##### PROVIDED MATERIAL #####

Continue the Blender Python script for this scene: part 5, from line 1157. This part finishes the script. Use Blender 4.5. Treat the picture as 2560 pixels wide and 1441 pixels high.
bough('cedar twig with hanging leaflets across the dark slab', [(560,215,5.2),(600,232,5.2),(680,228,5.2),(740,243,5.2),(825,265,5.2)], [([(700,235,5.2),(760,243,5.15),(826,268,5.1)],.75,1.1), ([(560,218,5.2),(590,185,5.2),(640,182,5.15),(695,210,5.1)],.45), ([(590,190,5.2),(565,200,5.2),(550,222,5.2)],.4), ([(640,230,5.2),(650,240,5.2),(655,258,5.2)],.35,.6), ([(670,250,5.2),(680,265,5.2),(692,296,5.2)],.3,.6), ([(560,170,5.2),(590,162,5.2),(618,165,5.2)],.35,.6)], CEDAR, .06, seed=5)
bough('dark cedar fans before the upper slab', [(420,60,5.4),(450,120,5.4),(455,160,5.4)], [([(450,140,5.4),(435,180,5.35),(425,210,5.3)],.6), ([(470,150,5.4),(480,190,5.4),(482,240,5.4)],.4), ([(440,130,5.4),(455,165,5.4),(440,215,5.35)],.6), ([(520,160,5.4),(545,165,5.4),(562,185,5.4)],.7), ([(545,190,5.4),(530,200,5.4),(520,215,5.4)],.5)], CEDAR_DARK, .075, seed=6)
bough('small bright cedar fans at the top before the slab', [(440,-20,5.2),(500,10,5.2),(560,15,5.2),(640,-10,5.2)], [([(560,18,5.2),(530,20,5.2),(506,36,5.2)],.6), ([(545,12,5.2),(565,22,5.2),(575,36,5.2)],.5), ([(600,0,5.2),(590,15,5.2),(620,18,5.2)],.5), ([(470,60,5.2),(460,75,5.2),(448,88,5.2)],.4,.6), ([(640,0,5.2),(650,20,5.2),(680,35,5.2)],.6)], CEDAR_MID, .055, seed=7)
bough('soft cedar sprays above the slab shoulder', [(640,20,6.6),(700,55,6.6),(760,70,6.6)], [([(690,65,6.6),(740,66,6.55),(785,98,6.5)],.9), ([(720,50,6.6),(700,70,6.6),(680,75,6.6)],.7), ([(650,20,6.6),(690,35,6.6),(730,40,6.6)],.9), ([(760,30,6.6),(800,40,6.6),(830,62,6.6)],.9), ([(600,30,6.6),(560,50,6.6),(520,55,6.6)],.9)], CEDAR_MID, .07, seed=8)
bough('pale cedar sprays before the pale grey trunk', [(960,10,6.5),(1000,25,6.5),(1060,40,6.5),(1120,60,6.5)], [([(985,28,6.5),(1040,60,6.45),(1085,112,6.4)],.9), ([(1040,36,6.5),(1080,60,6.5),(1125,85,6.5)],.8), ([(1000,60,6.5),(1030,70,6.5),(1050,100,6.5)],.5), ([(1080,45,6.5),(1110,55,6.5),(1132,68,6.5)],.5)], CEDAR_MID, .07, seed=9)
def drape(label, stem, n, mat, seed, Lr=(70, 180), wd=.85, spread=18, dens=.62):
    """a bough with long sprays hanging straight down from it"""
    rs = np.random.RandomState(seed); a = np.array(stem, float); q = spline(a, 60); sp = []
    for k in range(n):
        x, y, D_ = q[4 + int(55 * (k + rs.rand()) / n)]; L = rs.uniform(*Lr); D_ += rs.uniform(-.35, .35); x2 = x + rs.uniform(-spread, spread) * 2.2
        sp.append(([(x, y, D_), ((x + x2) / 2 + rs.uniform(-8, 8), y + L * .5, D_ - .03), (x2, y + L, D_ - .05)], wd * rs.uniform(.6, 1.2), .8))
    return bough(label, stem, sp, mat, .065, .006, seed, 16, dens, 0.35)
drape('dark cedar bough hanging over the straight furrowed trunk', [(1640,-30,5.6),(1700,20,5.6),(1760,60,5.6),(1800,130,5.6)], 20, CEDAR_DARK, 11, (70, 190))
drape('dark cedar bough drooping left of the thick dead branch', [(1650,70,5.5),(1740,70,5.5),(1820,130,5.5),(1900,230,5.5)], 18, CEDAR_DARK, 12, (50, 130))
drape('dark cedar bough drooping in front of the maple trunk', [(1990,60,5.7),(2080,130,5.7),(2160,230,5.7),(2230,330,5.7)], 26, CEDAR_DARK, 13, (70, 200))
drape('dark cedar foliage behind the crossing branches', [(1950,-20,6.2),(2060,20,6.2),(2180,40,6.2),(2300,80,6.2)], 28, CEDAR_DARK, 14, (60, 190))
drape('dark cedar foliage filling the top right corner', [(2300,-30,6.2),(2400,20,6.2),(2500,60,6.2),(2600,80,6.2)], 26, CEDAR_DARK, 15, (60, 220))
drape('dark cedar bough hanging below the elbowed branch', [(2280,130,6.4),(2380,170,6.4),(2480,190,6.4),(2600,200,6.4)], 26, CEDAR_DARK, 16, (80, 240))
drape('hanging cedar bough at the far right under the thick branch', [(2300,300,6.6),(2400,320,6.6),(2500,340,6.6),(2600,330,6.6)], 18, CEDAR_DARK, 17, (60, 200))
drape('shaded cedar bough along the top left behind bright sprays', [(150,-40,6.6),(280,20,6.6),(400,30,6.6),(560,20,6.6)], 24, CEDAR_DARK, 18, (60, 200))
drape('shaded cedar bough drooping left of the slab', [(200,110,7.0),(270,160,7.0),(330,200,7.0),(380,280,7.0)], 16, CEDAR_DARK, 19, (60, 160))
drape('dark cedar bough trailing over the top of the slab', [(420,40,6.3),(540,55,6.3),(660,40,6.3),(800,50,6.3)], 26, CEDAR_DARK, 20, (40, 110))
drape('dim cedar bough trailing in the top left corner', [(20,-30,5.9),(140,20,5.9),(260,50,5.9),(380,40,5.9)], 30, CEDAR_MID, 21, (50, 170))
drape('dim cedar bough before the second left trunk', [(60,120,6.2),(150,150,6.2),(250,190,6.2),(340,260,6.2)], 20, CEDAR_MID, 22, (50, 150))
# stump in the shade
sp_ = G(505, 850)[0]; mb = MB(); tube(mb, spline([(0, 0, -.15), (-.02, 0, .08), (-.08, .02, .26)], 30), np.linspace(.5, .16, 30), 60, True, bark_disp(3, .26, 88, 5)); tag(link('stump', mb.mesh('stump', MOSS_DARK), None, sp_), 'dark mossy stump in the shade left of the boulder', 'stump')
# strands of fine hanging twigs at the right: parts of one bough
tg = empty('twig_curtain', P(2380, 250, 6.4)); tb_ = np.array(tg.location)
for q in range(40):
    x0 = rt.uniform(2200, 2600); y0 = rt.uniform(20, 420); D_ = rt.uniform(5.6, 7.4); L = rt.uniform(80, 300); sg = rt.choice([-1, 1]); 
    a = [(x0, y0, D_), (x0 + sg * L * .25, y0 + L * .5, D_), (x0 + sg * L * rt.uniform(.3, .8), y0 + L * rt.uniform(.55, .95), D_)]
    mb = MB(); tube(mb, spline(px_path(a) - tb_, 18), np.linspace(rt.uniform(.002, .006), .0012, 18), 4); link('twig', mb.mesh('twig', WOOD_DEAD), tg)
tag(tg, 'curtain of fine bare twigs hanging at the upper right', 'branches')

#####

* STATED EXERCISE
Repeat every line of the material exactly as given.

* ANSWER TO THE TASK
Continue the Blender Python script for this scene: part 5, from line 1157. This part finishes the script. Use Blender 4.5. Treat the picture as 2560 pixels wide and 1441 pixels high.
bough('cedar twig with hanging leaflets across the dark slab', [(560,215,5.2),(600,232,5.2),(680,228,5.2),(740,243,5.2),(825,265,5.2)], [([(700,235,5.2),(760,243,5.15),(826,268,5.1)],.75,1.1), ([(560,218,5.2),(590,185,5.2),(640,182,5.15),(695,210,5.1)],.45), ([(590,190,5.2),(565,200,5.2),(550,222,5.2)],.4), ([(640,230,5.2),(650,240,5.2),(655,258,5.2)],.35,.6), ([(670,250,5.2),(680,265,5.2),(692,296,5.2)],.3,.6), ([(560,170,5.2),(590,162,5.2),(618,165,5.2)],.35,.6)], CEDAR, .06, seed=5)
bough('dark cedar fans before the upper slab', [(420,60,5.4),(450,120,5.4),(455,160,5.4)], [([(450,140,5.4),(435,180,5.35),(425,210,5.3)],.6), ([(470,150,5.4),(480,190,5.4),(482,240,5.4)],.4), ([(440,130,5.4),(455,165,5.4),(440,215,5.35)],.6), ([(520,160,5.4),(545,165,5.4),(562,185,5.4)],.7), ([(545,190,5.4),(530,200,5.4),(520,215,5.4)],.5)], CEDAR_DARK, .075, seed=6)
bough('small bright cedar fans at the top before the slab', [(440,-20,5.2),(500,10,5.2),(560,15,5.2),(640,-10,5.2)], [([(560,18,5.2),(530,20,5.2),(506,36,5.2)],.6), ([(545,12,5.2),(565,22,5.2),(575,36,5.2)],.5), ([(600,0,5.2),(590,15,5.2),(620,18,5.2)],.5), ([(470,60,5.2),(460,75,5.2),(448,88,5.2)],.4,.6), ([(640,0,5.2),(650,20,5.2),(680,35,5.2)],.6)], CEDAR_MID, .055, seed=7)
bough('soft cedar sprays above the slab shoulder', [(640,20,6.6),(700,55,6.6),(760,70,6.6)], [([(690,65,6.6),(740,66,6.55),(785,98,6.5)],.9), ([(720,50,6.6),(700,70,6.6),(680,75,6.6)],.7), ([(650,20,6.6),(690,35,6.6),(730,40,6.6)],.9), ([(760,30,6.6),(800,40,6.6),(830,62,6.6)],.9), ([(600,30,6.6),(560,50,6.6),(520,55,6.6)],.9)], CEDAR_MID, .07, seed=8)
bough('pale cedar sprays before the pale grey trunk', [(960,10,6.5),(1000,25,6.5),(1060,40,6.5),(1120,60,6.5)], [([(985,28,6.5),(1040,60,6.45),(1085,112,6.4)],.9), ([(1040,36,6.5),(1080,60,6.5),(1125,85,6.5)],.8), ([(1000,60,6.5),(1030,70,6.5),(1050,100,6.5)],.5), ([(1080,45,6.5),(1110,55,6.5),(1132,68,6.5)],.5)], CEDAR_MID, .07, seed=9)
def drape(label, stem, n, mat, seed, Lr=(70, 180), wd=.85, spread=18, dens=.62):
    """a bough with long sprays hanging straight down from it"""
    rs = np.random.RandomState(seed); a = np.array(stem, float); q = spline(a, 60); sp = []
    for k in range(n):
        x, y, D_ = q[4 + int(55 * (k + rs.rand()) / n)]; L = rs.uniform(*Lr); D_ += rs.uniform(-.35, .35); x2 = x + rs.uniform(-spread, spread) * 2.2
        sp.append(([(x, y, D_), ((x + x2) / 2 + rs.uniform(-8, 8), y + L * .5, D_ - .03), (x2, y + L, D_ - .05)], wd * rs.uniform(.6, 1.2), .8))
    return bough(label, stem, sp, mat, .065, .006, seed, 16, dens, 0.35)
drape('dark cedar bough hanging over the straight furrowed trunk', [(1640,-30,5.6),(1700,20,5.6),(1760,60,5.6),(1800,130,5.6)], 20, CEDAR_DARK, 11, (70, 190))
drape('dark cedar bough drooping left of the thick dead branch', [(1650,70,5.5),(1740,70,5.5),(1820,130,5.5),(1900,230,5.5)], 18, CEDAR_DARK, 12, (50, 130))
drape('dark cedar bough drooping in front of the maple trunk', [(1990,60,5.7),(2080,130,5.7),(2160,230,5.7),(2230,330,5.7)], 26, CEDAR_DARK, 13, (70, 200))
drape('dark cedar foliage behind the crossing branches', [(1950,-20,6.2),(2060,20,6.2),(2180,40,6.2),(2300,80,6.2)], 28, CEDAR_DARK, 14, (60, 190))
drape('dark cedar foliage filling the top right corner', [(2300,-30,6.2),(2400,20,6.2),(2500,60,6.2),(2600,80,6.2)], 26, CEDAR_DARK, 15, (60, 220))
drape('dark cedar bough hanging below the elbowed branch', [(2280,130,6.4),(2380,170,6.4),(2480,190,6.4),(2600,200,6.4)], 26, CEDAR_DARK, 16, (80, 240))
drape('hanging cedar bough at the far right under the thick branch', [(2300,300,6.6),(2400,320,6.6),(2500,340,6.6),(2600,330,6.6)], 18, CEDAR_DARK, 17, (60, 200))
drape('shaded cedar bough along the top left behind bright sprays', [(150,-40,6.6),(280,20,6.6),(400,30,6.6),(560,20,6.6)], 24, CEDAR_DARK, 18, (60, 200))
drape('shaded cedar bough drooping left of the slab', [(200,110,7.0),(270,160,7.0),(330,200,7.0),(380,280,7.0)], 16, CEDAR_DARK, 19, (60, 160))
drape('dark cedar bough trailing over the top of the slab', [(420,40,6.3),(540,55,6.3),(660,40,6.3),(800,50,6.3)], 26, CEDAR_DARK, 20, (40, 110))
drape('dim cedar bough trailing in the top left corner', [(20,-30,5.9),(140,20,5.9),(260,50,5.9),(380,40,5.9)], 30, CEDAR_MID, 21, (50, 170))
drape('dim cedar bough before the second left trunk', [(60,120,6.2),(150,150,6.2),(250,190,6.2),(340,260,6.2)], 20, CEDAR_MID, 22, (50, 150))
# stump in the shade
sp_ = G(505, 850)[0]; mb = MB(); tube(mb, spline([(0, 0, -.15), (-.02, 0, .08), (-.08, .02, .26)], 30), np.linspace(.5, .16, 30), 60, True, bark_disp(3, .26, 88, 5)); tag(link('stump', mb.mesh('stump', MOSS_DARK), None, sp_), 'dark mossy stump in the shade left of the boulder', 'stump')
# strands of fine hanging twigs at the right: parts of one bough
tg = empty('twig_curtain', P(2380, 250, 6.4)); tb_ = np.array(tg.location)
for q in range(40):
    x0 = rt.uniform(2200, 2600); y0 = rt.uniform(20, 420); D_ = rt.uniform(5.6, 7.4); L = rt.uniform(80, 300); sg = rt.choice([-1, 1]); 
    a = [(x0, y0, D_), (x0 + sg * L * .25, y0 + L * .5, D_), (x0 + sg * L * rt.uniform(.3, .8), y0 + L * rt.uniform(.55, .95), D_)]
    mb = MB(); tube(mb, spline(px_path(a) - tb_, 18), np.linspace(rt.uniform(.002, .006), .0012, 18), 4); link('twig', mb.mesh('twig', WOOD_DEAD), tg)
tag(tg, 'curtain of fine bare twigs hanging at the upper right', 'branches')